O marido de Odete, António Pereira, 60 anos, ladrilhador, tinha 24 anos quando emigrou. Têm dois filhos, três netos e outro a caminho. Vêm duas vezes por ano a Portugal desde que a mãe da Odete regressou e não pensam fixar-se no país de origem para já. Se isso acontecer, já não será na freguesia, mas mais perto da capital de distrito, Leiria. Além de que têm uma casa em Manta Rota, Algarve, que toda a família partilha.
"Temos a maior parte da família em França, mas não há como as nossas comidas, o clima, e parece que aqui não há stress, lá é tudo a correr", comenta a Odete. Brinca o marido: "Isso é verdade, vai-se aqui a uma loja que devia abrir às 09.00 e às 09.15 ainda está fechada; ao fim do dia fecha mais cedo. Quando me reformar, venho para cá, compro um negócio e ponho uma tabuleta: 'Volto já' ou 'Não me demoro'.

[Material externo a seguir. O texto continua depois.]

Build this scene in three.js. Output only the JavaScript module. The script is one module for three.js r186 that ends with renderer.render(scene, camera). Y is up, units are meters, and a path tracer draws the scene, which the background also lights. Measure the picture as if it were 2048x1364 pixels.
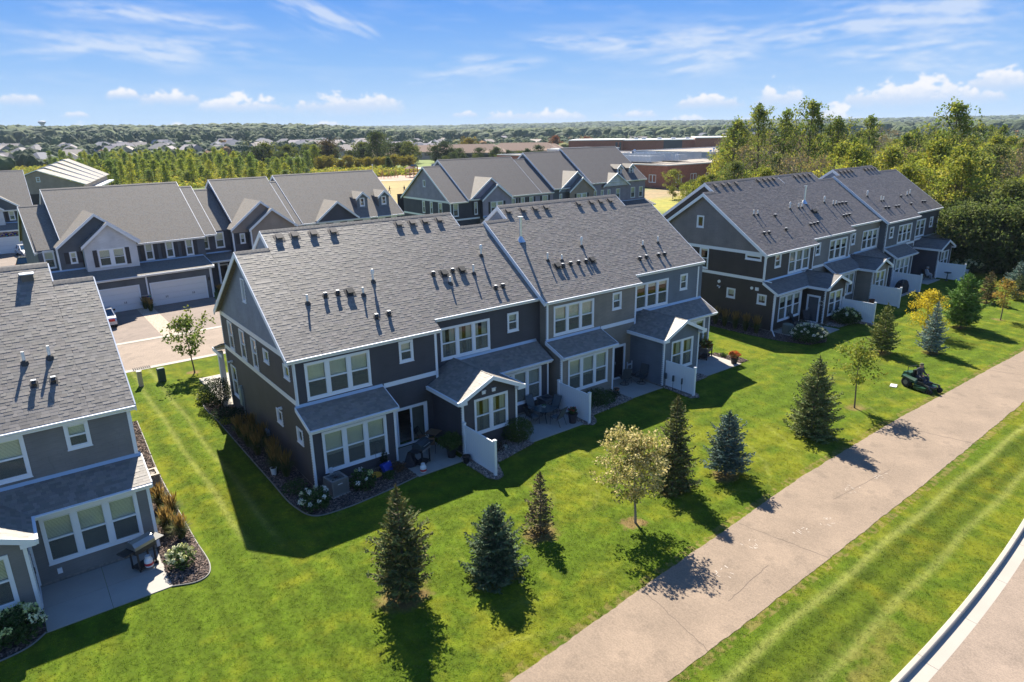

Memória está a dias de voltar à pasmaceira habitual. Mas o professor observa a propósito de tantas partidas. "Apesar de sermos esta terra desertificada, temos duas associações juvenis: o Clube Recreativo e Cultural 'Os Águias', de hóquei em patins, e o Clube Nacional de Escuteiros da Memória." Um orgulho, mesmo que grande parte dos seus elementos não sejam da terra.